Tysta Mari was a famous coffee shop and restaurant in Stockholm, Sweden, known to be popular with artists, intellectuals and journalists. It was established in 1834 by Maria Christina Lindström (1806–1895) on the intersection of Jakobsgatan and Drottninggatan. The original Tysta Mari was closed in 1954, but a new coffee shop and restaurant with the same names was opened in 1974 on Östermalm.
It got its name Tysta Mari (literary: "Silent Mary") as a description the founder Maria Christina Lindström's unobtrusive and discreet way of doing business and serving, and after this name became common, she made the nickname the cafe's official name.
In 1934, Tysta Mari moved to a location on Tegelbacken.

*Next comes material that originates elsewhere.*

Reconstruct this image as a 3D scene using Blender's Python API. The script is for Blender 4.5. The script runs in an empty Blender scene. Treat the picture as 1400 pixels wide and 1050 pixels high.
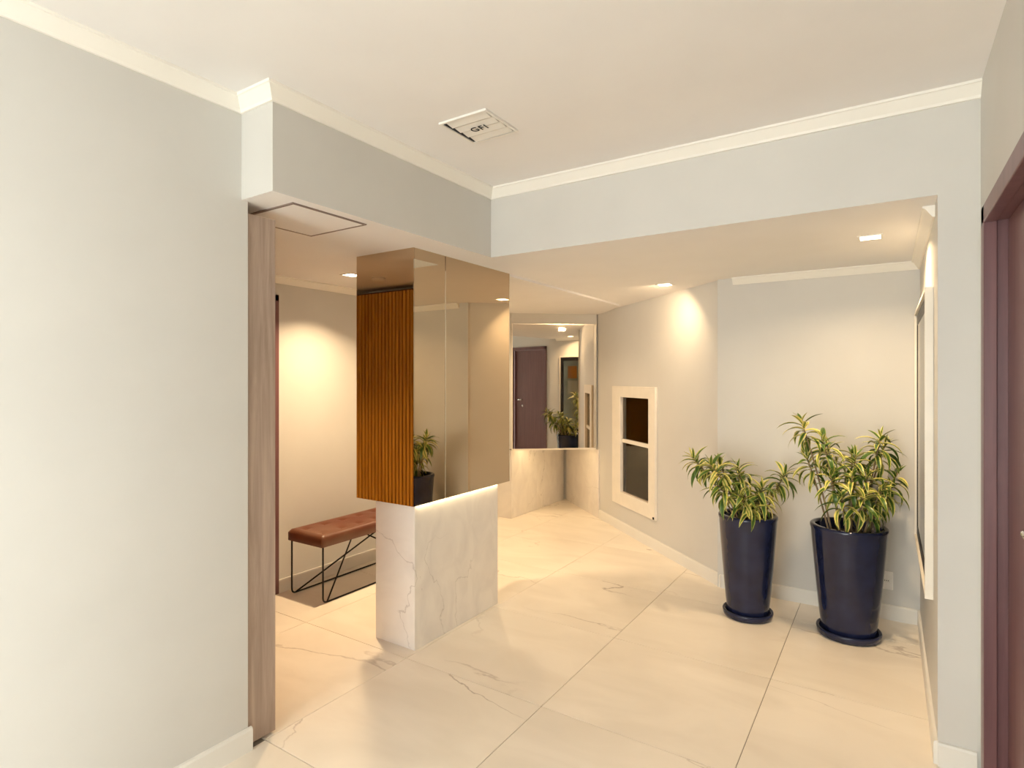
import bpy, bmesh, math, random
from mathutils import Vector, Matrix, Quaternion
random.seed(7)
S = bpy.context.scene
COL = S.collection

# ------------------------------------------------------------------ camera
TH = math.radians(33.1)
CAM_Z = 1.55
cam_data = bpy.data.cameras.new('camera')
cam_data.sensor_width = 36.0
cam_data.lens = 790 / 1400 * 36.0
cam_data.shift_y = -7 / 1400
cam_data.clip_start = 0.02
cam = bpy.data.objects.new('camera', cam_data)
COL.objects.link(cam)
cam.location = (0, 0, CAM_Z)
cam.rotation_euler = (math.pi / 2, 0, TH)
S.camera = cam

# ------------------------------------------------------------------ world, exposure
W = bpy.data.worlds.new('daylight')
S.world = W
W.use_nodes = True
bg = W.node_tree.nodes['Background']
bg.inputs[0].default_value = (1.0, 0.985, 0.96, 1)
bg.inputs[1].default_value = 11.0
S.view_settings.view_transform = 'Standard'
S.view_settings.look = 'None'
S.view_settings.gamma = 1.0
S.view_settings.use_curve_mapping = False
S.view_settings.exposure = 0.1
S.cycles.max_bounces = 12
S.cycles.diffuse_bounces = 7
S.cycles.glossy_bounces = 5
S.cycles.sample_clamp_indirect = 6.0

WARM = (1.0, 0.72, 0.42)
DOWNLIGHT_W = 16.5

# portals that guide the daylight coming through the two added glazed openings behind and beside the camera
for loc, rot, sx, sy in (((-.97, -3.92, 1.25), (math.pi/2, 0, 0), 2.3, 2.4), ((.26, -1.75, 1.12), (math.pi/2, 0, math.pi/2), 2.5, 2.1)):
    pl = bpy.data.lights.new('entrance_daylight', 'AREA')
    pl.shape = 'RECTANGLE'; pl.size = sx; pl.size_y = sy
    pl.cycles.is_portal = True
    po = bpy.data.objects.new('entrance_daylight', pl)
    COL.objects.link(po); po.location = loc; po.rotation_euler = rot

# ------------------------------------------------------------------ geometry helpers
def new_bm():
    return bmesh.new()

def box(bm, x0, x1, y0, y1, z0, z1):
    v = [bm.verts.new(p) for p in ((x0,y0,z0),(x1,y0,z0),(x1,y1,z0),(x0,y1,z0),(x0,y0,z1),(x1,y0,z1),(x1,y1,z1),(x0,y1,z1))]
    for f in ((3,2,1,0),(4,5,6,7),(0,1,5,4),(1,2,6,5),(2,3,7,6),(3,0,4,7)):
        bm.faces.new([v[i] for i in f])
    return bm

def prism(bm, pts, z0, z1):
    a = [bm.verts.new((x, y, z0)) for x, y in pts]
    b = [bm.verts.new((x, y, z1)) for x, y in pts]
    n = len(pts)
    bm.faces.new(a[::-1]); bm.faces.new(b)
    for i in range(n):
        bm.faces.new((a[i], a[(i+1) % n], b[(i+1) % n], b[i]))
    bmesh.ops.recalc_face_normals(bm, faces=bm.faces[:])
    return bm

def extrude_profile(bm, prof, origin, along, out, length, m0=0, m1=0):
    """profile (o, z) pairs: o = distance out from the wall; swept along a horizontal direction"""
    al = Vector((along[0], along[1], 0)).normalized(); ou = Vector((out[0], out[1], 0)).normalized()
    o = Vector(origin)
    A = [bm.verts.new(o + ou * p[0] - al * p[0] * m0 + Vector((0, 0, p[1]))) for p in prof]
    B = [bm.verts.new(o + al * length + ou * p[0] + al * p[0] * m1 + Vector((0, 0, p[1]))) for p in prof]
    n = len(prof)
    bm.faces.new(A); bm.faces.new(B[::-1])
    for i in range(n):
        bm.faces.new((A[(i+1) % n], A[i], B[i], B[(i+1) % n]))
    bmesh.ops.recalc_face_normals(bm, faces=bm.faces[:])
    return bm

def lathe(bm, prof, seg=48):
    rings = []
    for r, z in prof:
        if r < 1e-6:
            rings.append([bm.verts.new((0, 0, z))])
        else:
            rings.append([bm.verts.new((r*math.cos(2*math.pi*k/seg), r*math.sin(2*math.pi*k/seg), z)) for k in range(seg)])
    for a, b in zip(rings, rings[1:]):
        for k in range(seg):
            k2 = (k + 1) % seg
            if len(a) == 1 and len(b) == 1: continue
            if len(a) == 1: bm.faces.new((a[0], b[k2], b[k]))
            elif len(b) == 1: bm.faces.new((a[k], a[k2], b[0]))
            else: bm.faces.new((a[k], a[k2], b[k2], b[k]))
    bmesh.ops.recalc_face_normals(bm, faces=bm.faces[:])
    return bm

def tube(bm, pts, radii, seg=8):
    pts = [Vector(p) for p in pts]
    if not isinstance(radii, (list, tuple)): radii = [radii] * len(pts)
    rings = []; prev = None
    for i, p in enumerate(pts):
        d = (pts[min(i+1, len(pts)-1)] - pts[max(i-1, 0)]).normalized()
        if prev is None:
            up = Vector((0, 0, 1)) if abs(d.z) < .9 else Vector((1, 0, 0))
            n = d.cross(up).normalized()
        else:
            n = (prev - d * prev.dot(d)).normalized()
        prev = n; b = d.cross(n)
        rings.append([bm.verts.new(p + (n*math.cos(2*math.pi*k/seg) + b*math.sin(2*math.pi*k/seg)) * radii[i]) for k in range(seg)])
    for r0, r1 in zip(rings, rings[1:]):
        for k in range(seg):
            bm.faces.new((r0[k], r0[(k+1) % seg], r1[(k+1) % seg], r1[k]))
    bm.faces.new(rings[0][::-1]); bm.faces.new(rings[-1])
    bmesh.ops.recalc_face_normals(bm, faces=bm.faces[:])
    return bm

def rounded(pts, r, n=5):
    """polyline with its inner corners rounded"""
    P = [Vector(p) for p in pts]; out = [P[0]]
    for a, b, c in zip(P, P[1:], P[2:]):
        u = (a-b).normalized(); w = (c-b).normalized()
        s, e = b + u*r, b + w*r
        for k in range(n+1):
            t = k/n
            out.append(s*(1-t)**2 + b*2*t*(1-t) + e*t*t)
    out.append(P[-1]); return out

def obj(name, bm, mat, parent=None, bevel=0, smooth=False, seg=2):
    me = bpy.data.meshes.new(name)
    bm.to_mesh(me); bm.free()
    me.materials.append(mat)
    if smooth:
        for p in me.polygons: p.use_smooth = True
    o = bpy.data.objects.new(name, me)
    COL.objects.link(o)
    if parent: o.parent = parent
    if bevel:
        m = o.modifiers.new('bevel', 'BEVEL'); m.width = bevel; m.segments = seg; m.limit_method = 'ANGLE'; m.angle_limit = math.radians(40)
    return o

def empty(name, loc=(0, 0, 0), rz=0):
    o = bpy.data.objects.new(name, None)
    COL.objects.link(o); o.location = loc; o.rotation_euler = (0, 0, rz); o.empty_display_size = .1
    return o

def tag(o, label, cat, group=None):
    o['label'] = label; o['category'] = cat
    if group: o['group'] = group
    return o

def struct(o, label, cat):
    o['kind'] = 'structure'; o['label'] = label; o['category'] = cat
    return o

# ------------------------------------------------------------------ materials
def nt(name):
    m = bpy.data.materials.new(name); m.use_nodes = True
    t = m.node_tree; return m, t, t.nodes['Principled BSDF']

def N(t, kind, **kw):
    n = t.nodes.new(kind)
    for k, v in kw.items():
        if k.startswith('i_'): n.inputs[k[2:].replace('_', ' ')].default_value = v
        else: setattr(n, k, v)
    return n

def ramp(t, stops):
    r = t.nodes.new('ShaderNodeValToRGB')
    els = r.color_ramp.elements
    while len(els) < len(stops): els.new(0.5)
    for e, (p, c) in zip(els, stops):
        e.position = p; e.color = (*c, 1) if len(c) == 3 else c
    return r

def paint(name, col, rough=.6, bump=.02, var=.02, scale=60):
    m, t, b = nt(name)
    tc = N(t, 'ShaderNodeTexCoord')
    n = N(t, 'ShaderNodeTexNoise'); n.inputs['Scale'].default_value = 3; n.inputs['Detail'].default_value = 4
    t.links.new(tc.outputs['Object'], n.inputs['Vector'])
    c2 = tuple(max(0, c - var) for c in col)
    r = ramp(t, [(.35, c2), (.65, col)])
    t.links.new(n.outputs['Fac'], r.inputs[0]); t.links.new(r.outputs[0], b.inputs['Base Color'])
    b.inputs['Roughness'].default_value = rough
    if bump:
        n2 = N(t, 'ShaderNodeTexNoise'); n2.inputs['Scale'].default_value = scale
        t.links.new(tc.outputs['Object'], n2.inputs['Vector'])
        bp = N(t, 'ShaderNodeBump'); bp.inputs['Strength'].default_value = bump; bp.inputs['Distance'].default_value = .002
        t.links.new(n2.outputs['Fac'], bp.inputs['Height']); t.links.new(bp.outputs[0], b.inputs['Normal'])
    return m

def marble(name, base, dark, vein, rough, vein_amt=.8, scale=1.0):
    m, t, b = nt(name)
    tc = N(t, 'ShaderNodeTexCoord'); oi = N(t, 'ShaderNodeObjectInfo')
    mul = N(t, 'ShaderNodeMath', operation='MULTIPLY'); mul.inputs[1].default_value = 37.0
    t.links.new(oi.outputs['Random'], mul.inputs[0])
    add = N(t, 'ShaderNodeVectorMath', operation='ADD')
    t.links.new(tc.outputs['Object'], add.inputs[0]); t.links.new(mul.outputs[0], add.inputs[1])
    mp = N(t, 'ShaderNodeMapping'); mp.inputs['Rotation'].default_value = (.3, .2, .9); mp.inputs['Scale'].default_value = (1.0*scale, 2.1*scale, 1.3*scale)
    t.links.new(add.outputs[0], mp.inputs['Vector'])
    # cloudy body
    cl = N(t, 'ShaderNodeTexNoise'); cl.inputs['Scale'].default_value = 1.6; cl.inputs['Detail'].default_value = 7; cl.inputs['Distortion'].default_value = .8
    t.links.new(mp.outputs[0], cl.inputs['Vector'])
    rb = ramp(t, [(.33, dark), (.62, base)])
    t.links.new(cl.outputs['Fac'], rb.inputs[0])
    # thin veins where a noise field crosses one half
    vn = N(t, 'ShaderNodeTexNoise'); vn.inputs['Scale'].default_value = .42; vn.inputs['Detail'].default_value = 8; vn.inputs['Roughness'].default_value = .48; vn.inputs['Distortion'].default_value = .25
    t.links.new(mp.outputs[0], vn.inputs['Vector'])
    s = N(t, 'ShaderNodeMath', operation='SUBTRACT'); s.inputs[1].default_value = .5; t.links.new(vn.outputs['Fac'], s.inputs[0])
    a = N(t, 'ShaderNodeMath', operation='ABSOLUTE'); t.links.new(s.outputs[0], a.inputs[0])
    mr = N(t, 'ShaderNodeMapRange', interpolation_type='SMOOTHSTEP')
    mr.inputs['From Min'].default_value = 0; mr.inputs['From Max'].default_value = .0042; mr.inputs['To Min'].default_value = 1; mr.inputs['To Max'].default_value = 0
    t.links.new(a.outputs[0], mr.inputs['Value'])
    mk = N(t, 'ShaderNodeTexNoise'); mk.inputs['Scale'].default_value = 1.1; mk.inputs['Detail'].default_value = 3
    t.links.new(add.outputs[0], mk.inputs['Vector'])
    mr2 = N(t, 'ShaderNodeMapRange'); mr2.inputs['From Min'].default_value = .45; mr2.inputs['From Max'].default_value = .62
    t.links.new(mk.outputs['Fac'], mr2.inputs['Value'])
    mm = N(t, 'ShaderNodeMath', operation='MULTIPLY'); t.links.new(mr.outputs[0], mm.inputs[0]); t.links.new(mr2.outputs[0], mm.inputs[1])
    m3 = N(t, 'ShaderNodeMath', operation='MULTIPLY'); m3.inputs[1].default_value = vein_amt; t.links.new(mm.outputs[0], m3.inputs[0])
    mx = N(t, 'ShaderNodeMix', data_type='RGBA'); mx.inputs['B'].default_value = (*vein, 1)
    t.links.new(m3.outputs[0], mx.inputs['Factor']); t.links.new(rb.outputs[0], mx.inputs['A'])
    t.links.new(mx.outputs['Result'], b.inputs['Base Color'])
    b.inputs['Roughness'].default_value = rough
    return m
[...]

Maria Christina Lindström retired in 1857 and the business was continued by first her cousin Elise Granberg and in 1879 by the sisters Amalia and Mina Damberg.[1] The Tysta Mari finally closed its doors in 1954, when the locale Tegelbacken was demolished for renovations and building of a more modern edifice.
Tysta Mari was famous in 19th-century Stockholm and came to be the common used name for a certain category of coffee shops, often managed by women, where no alcohol was served, no gaming and betting was allowed, and which therefore became socially acceptable for a clientele of upperclass women.[2] This was noted in the a book about Stockholm, Nya Stockholm ('New Stockholm') by Claës Lundin in 1890, who described the name in this capacity in his description of the contemporary restaurant-life in Stockholm:
"Tysta Mari-coffee shops: common name for a coffee shop with a good range, solid service and quiet and decent customers. In those, one commonly sees many ladies among the clientele."[3]